All pupils are encouraged to learn an instrument or have singing lessons when they join in D (Year 9). If a pupil has never had music lessons before, then - impressively - free tuition on any instrument or voice is offered for one term. No instrument is off the table either; if it’s bagpipes a pupil wants to learn, the school will make it happen. There’s a concert hall and recording studio - and an all-pervading atmosphere of encouragement.
Then there are the 125+ clubs and societies on offer (members of staff are all expected to run one, pupils also lead some, and taster sessions in Year 9 get everyone trying something new); compulsory outdoor education (but no CCF); and the brilliant Pioneering programme in which pupils run riding classes for the disabled, work as classroom assistants in local primary schools or create artwork to donate to the local community.
Boarding
Most pupils opt for full boarding (around 90 per cent), and those who sign up for flexi-boarding also get a bed. Weekends offer a degree of flexibility with open weekends for those who wish to travel home after Saturday school and matches, but all are obliged to stay in for regular whole-school weekends, dedicated to community work or school-wide projects. Importantly, day pupils are fully integrated into the boarding houses, so each and every pupil feels fully part of this wonderfully close-knit community.
The house system is slightly different for boys and girls. The former spend their first year in a junior house, acclimatising and settling in before moving up to a senior house, and girls stick with one house throughout their Bryanston career (the school has found that the older girls naturally look after the Year 9s). Some boarding houses are up in the main building, while others are dotted around the estate (no more than a four-minute walk away), and although pupils and parents can express a preference, the final decision comes down to the head.
We had a look inside one of the girls’ boarding houses which was immaculate – gorgeous views with separate work rooms rather than bed/desks creating a healthy separation between work and sleep. Each three- or four-bed dorm has its own ensuite and sixth-formers have their own rooms. There are five girls’ and seven boys’ boarding houses, with about 15 pupils per year group across each house. Day pupils are integrated with boarders, with each allocated a work area. The boarding houses are a popular base during the day, with pupils popping back to work, relax or get a bite to eat.
School community
Pupil development is at the heart of everything at Bryanston. Tutors are matched individually and staff visit Year 8s at the prep to get to know them. Special training is given to all the staff to ensure their mentoring skills are exemplary. And there’s no resting on laurels – Mr Jones feels the provision can get even better.

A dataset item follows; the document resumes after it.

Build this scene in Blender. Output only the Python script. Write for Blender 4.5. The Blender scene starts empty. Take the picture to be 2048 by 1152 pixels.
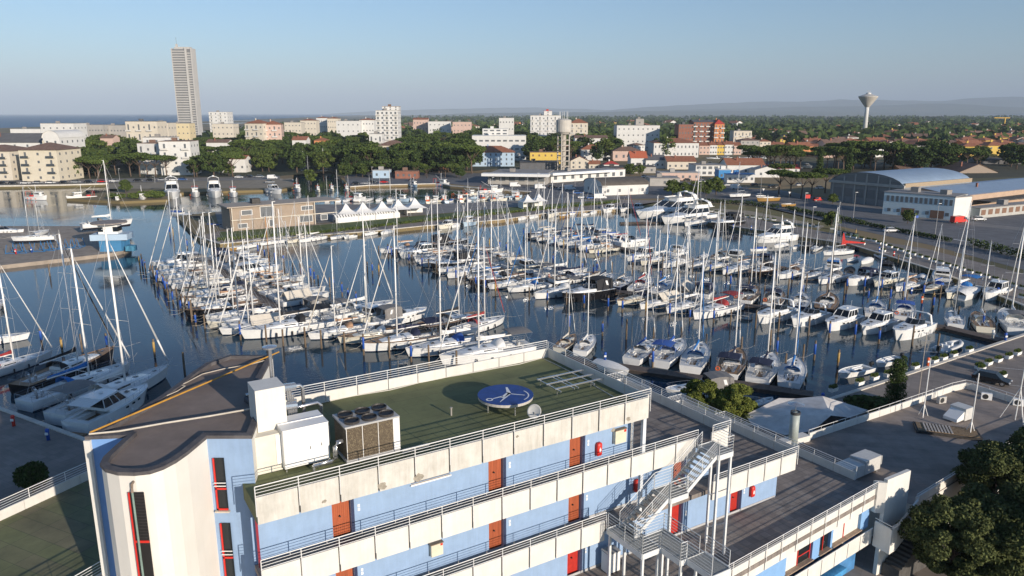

Though it’s hard to see how, as already the bonds between tutors and tutees are beyond impressive, often surviving beyond school.
Families are spread far and wide – children come from 90 different prep schools – though the local crowd is increasing since the merger with Bryanston Prep. About 17 per cent are from overseas, everywhere from Germany and Spain to Peru and Mongolia.
And finally...
Quirky works here because there’s no pressure to fit into a mould. The Bryanston Method not only serves to get pupils through their exams, but sets them up for a lifetime of making things happen for themselves – invaluable in today's fast-paced world. Busy, buzzy and a place where all talents are celebrated, Bryanston is a school that values each pupil’s journey, nurturing curiosity, cultivating independence, and inspiring them to challenge convention and be themselves.